A set is open iff its complement is closed.
This way it's a biconditional and it's also true- this is my proof, with C being a continuum that is nonempty, has no first or last point and has an ordering (<): Suppose $U$ is open. Let $x$ be a limit point of $C \setminus U$. It should follow that if $C \setminus U$ is closed, then $x \in (C \setminus U)$. Now we know that $\forall$ regions $R$ containing $x$, there is a nonempty intersection with $C \setminus U$. Also, $x$ cannot be a point of the interior of $U$ because any intersection with a region containing it would be empty, which wouldn't be in accordance to our assumption that $x$ is a limit point of $C \setminus U$. So $x$ is not in the interior of $U$ or $x \notin U$. This would mean that $x \in (C \setminus U)$ and thus $C \setminus U$ is closed.
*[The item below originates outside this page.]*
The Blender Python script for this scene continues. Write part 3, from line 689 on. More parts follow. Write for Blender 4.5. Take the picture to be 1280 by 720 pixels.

I was wondering if this proof was reasonable, if there were any gaps in logic, and if this modification of the definition I presented was viable and justified.
Best Answer
This is simply a slightly confusing, but very widespread, convention of mathematical wording.
In statements, “if” is interpreted just as one direction of implication. To specify bidirectional implication, as you say, one needs to write “iff”, or “if and only if”, or “exactly if”, or similar.
In definitions, however, “if” is used for by-definition equivalence, which in particular gives the biconditional. (Quite arguably, it’s exactly the same as a biconditional; logicians can and do split hairs over this issue, but in standard foundations of mathematics, there’s essentially no difference.)